Two vectors are given by
a = 3.7i + 6.9j, and
b = 1.9i + 4.7j.
Find
(b) a·b =
(c) (a + b)·b =
(d) the component of a in the direction of b =
.
To find the dot product of two vectors, we multiply their corresponding components and then sum them up.

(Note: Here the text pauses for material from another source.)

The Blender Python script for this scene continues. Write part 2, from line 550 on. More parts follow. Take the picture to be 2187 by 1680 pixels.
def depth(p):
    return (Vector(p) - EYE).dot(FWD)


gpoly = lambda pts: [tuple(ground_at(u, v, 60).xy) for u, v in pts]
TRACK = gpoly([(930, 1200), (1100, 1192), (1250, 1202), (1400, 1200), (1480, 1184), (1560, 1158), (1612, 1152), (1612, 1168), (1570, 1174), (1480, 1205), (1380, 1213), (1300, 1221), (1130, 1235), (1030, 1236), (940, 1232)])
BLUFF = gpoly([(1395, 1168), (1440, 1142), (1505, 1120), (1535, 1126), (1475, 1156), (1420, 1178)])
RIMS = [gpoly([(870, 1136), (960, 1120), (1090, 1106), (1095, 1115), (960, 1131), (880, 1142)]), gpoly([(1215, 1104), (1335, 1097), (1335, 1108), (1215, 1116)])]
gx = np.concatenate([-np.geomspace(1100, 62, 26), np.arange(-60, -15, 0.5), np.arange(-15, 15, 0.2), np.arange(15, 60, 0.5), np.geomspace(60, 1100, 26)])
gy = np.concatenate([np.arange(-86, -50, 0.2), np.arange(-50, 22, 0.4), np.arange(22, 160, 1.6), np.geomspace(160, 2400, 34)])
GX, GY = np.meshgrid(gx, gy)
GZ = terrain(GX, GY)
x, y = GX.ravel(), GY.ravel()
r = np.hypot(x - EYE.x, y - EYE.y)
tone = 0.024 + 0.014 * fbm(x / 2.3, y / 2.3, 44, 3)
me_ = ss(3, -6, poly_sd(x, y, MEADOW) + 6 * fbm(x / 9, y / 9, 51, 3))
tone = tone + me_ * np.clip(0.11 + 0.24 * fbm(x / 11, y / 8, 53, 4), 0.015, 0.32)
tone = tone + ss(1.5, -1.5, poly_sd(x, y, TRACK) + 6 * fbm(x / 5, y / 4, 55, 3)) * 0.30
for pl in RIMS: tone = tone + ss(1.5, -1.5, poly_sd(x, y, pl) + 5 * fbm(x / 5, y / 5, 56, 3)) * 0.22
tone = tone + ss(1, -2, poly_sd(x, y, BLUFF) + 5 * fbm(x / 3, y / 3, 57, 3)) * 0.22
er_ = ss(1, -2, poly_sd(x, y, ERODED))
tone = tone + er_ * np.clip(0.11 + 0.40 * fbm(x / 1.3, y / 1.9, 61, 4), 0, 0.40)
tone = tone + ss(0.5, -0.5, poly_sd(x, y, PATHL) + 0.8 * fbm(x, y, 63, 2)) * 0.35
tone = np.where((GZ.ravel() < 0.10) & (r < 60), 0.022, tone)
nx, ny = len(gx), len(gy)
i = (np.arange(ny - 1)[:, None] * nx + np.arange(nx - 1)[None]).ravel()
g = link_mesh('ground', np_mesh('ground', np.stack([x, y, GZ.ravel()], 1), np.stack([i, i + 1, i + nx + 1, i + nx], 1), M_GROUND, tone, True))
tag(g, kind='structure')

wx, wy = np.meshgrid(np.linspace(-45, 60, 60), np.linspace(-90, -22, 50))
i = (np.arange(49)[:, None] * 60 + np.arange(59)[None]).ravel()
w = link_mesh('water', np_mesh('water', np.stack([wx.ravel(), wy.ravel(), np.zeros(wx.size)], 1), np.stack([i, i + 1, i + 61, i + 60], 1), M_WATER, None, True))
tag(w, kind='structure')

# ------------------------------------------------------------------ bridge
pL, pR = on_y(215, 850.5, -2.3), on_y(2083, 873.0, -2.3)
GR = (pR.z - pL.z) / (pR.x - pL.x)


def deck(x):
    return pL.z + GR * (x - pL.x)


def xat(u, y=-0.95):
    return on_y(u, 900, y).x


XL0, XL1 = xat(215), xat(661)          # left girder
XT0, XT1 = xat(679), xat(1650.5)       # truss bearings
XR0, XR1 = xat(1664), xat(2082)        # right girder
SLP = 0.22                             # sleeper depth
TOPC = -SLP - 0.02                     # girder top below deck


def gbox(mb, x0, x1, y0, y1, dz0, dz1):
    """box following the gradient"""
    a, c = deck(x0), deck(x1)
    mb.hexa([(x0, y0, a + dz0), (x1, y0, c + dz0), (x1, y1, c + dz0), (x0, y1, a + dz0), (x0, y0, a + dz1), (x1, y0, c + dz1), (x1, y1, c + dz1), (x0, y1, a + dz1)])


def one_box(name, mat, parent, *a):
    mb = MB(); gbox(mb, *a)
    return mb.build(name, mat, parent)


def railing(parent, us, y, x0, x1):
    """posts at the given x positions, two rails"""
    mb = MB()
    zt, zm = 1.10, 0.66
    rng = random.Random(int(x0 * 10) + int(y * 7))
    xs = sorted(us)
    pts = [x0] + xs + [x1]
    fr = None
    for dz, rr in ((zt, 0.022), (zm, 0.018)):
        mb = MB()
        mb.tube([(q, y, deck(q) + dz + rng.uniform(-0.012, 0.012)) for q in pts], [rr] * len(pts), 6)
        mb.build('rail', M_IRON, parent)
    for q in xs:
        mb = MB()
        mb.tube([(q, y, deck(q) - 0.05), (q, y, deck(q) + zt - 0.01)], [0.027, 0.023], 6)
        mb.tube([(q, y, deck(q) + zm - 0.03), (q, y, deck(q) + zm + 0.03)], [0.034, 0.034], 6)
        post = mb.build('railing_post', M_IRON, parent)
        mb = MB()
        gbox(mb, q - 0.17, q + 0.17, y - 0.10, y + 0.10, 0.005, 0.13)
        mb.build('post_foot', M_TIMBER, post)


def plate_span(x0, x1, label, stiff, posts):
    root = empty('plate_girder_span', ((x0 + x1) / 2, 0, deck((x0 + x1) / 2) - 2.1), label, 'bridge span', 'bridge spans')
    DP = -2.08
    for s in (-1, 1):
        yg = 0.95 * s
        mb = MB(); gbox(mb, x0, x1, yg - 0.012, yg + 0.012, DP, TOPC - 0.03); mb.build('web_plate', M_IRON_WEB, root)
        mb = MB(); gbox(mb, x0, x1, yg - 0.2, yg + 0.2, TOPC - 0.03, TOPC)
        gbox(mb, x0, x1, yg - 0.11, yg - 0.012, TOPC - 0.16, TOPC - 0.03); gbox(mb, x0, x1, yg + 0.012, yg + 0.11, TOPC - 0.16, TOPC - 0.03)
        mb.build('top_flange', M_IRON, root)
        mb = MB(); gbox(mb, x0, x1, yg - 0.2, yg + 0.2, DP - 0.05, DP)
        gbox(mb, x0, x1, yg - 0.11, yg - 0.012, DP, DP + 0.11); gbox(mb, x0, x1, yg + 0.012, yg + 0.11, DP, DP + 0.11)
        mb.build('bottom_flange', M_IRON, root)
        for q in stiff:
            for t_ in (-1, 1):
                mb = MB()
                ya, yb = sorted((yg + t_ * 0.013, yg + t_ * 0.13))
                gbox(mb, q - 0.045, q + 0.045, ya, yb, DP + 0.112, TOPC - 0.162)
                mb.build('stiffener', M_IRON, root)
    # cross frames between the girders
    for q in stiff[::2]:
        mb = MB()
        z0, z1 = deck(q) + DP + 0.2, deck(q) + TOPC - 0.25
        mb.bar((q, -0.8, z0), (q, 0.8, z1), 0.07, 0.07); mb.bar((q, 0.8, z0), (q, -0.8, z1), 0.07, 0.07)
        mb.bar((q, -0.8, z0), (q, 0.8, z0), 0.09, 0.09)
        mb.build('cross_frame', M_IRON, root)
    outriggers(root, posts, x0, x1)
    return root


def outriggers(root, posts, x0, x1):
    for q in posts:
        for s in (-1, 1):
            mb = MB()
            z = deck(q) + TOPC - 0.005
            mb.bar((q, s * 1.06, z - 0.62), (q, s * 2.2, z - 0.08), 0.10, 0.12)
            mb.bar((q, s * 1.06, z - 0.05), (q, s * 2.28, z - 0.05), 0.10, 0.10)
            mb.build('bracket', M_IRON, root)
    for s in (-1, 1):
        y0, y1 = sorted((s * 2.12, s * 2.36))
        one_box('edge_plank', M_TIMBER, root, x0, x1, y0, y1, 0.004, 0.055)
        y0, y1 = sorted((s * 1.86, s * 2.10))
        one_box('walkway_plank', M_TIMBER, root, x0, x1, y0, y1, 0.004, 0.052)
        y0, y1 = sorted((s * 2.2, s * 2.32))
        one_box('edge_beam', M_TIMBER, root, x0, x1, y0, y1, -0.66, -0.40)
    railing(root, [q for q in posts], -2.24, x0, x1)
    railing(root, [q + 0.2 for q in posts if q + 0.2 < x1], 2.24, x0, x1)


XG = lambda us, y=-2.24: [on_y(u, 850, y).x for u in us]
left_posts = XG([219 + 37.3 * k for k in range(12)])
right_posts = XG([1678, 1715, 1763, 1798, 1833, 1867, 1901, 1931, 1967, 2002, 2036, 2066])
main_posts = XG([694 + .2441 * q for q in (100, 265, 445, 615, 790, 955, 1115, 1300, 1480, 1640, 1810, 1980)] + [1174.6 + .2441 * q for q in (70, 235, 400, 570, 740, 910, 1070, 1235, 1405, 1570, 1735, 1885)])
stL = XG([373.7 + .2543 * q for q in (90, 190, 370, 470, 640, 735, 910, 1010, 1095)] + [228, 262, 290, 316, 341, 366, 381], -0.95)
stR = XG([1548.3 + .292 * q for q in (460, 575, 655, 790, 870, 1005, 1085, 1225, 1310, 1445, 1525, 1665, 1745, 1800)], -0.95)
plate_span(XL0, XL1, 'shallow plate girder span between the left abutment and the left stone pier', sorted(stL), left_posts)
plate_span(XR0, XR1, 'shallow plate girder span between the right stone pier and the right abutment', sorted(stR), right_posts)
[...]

b) To find a·b, we can multiply the corresponding components of vectors a and b and then sum them up:
a·b = (3.7 * 1.9) + (6.9 * 4.7)
= 7.03 + 32.43
= 39.46
So, a·b = 39.46.
c) To find (a + b)·b, we first need to find the sum of vectors a and b. We can add their corresponding components:
(a + b) = (3.7 + 1.9)i + (6.9 + 4.7)j
= 5.6i + 11.6j
Now, we can find the dot product of (a + b) and b:
(a + b)·b = (5.6 * 1.9) + (11.6 * 4.7)
= 10.64 + 54.52
= 65.16
So, (a + b)·b = 65.16.
d) To find the component of vector a in the direction of vector b, we can use the formula:
component of a in the direction of b = (a·b) / |b|
First, we need to find the magnitude (or length) of vector b. The magnitude of a vector is given by the square root of the sum of the squares of its components:
|b| = sqrt((1.9)^2 + (4.7)^2)
= sqrt(3.61 + 22.09)
= sqrt(25.7)
= 5.07
Now, we can calculate the component of a in the direction of b:
component of a in the direction of b = (a·b) / |b|
= 39.46 / 5.07
= 7.79
So, the component of a in the direction of b is 7.79.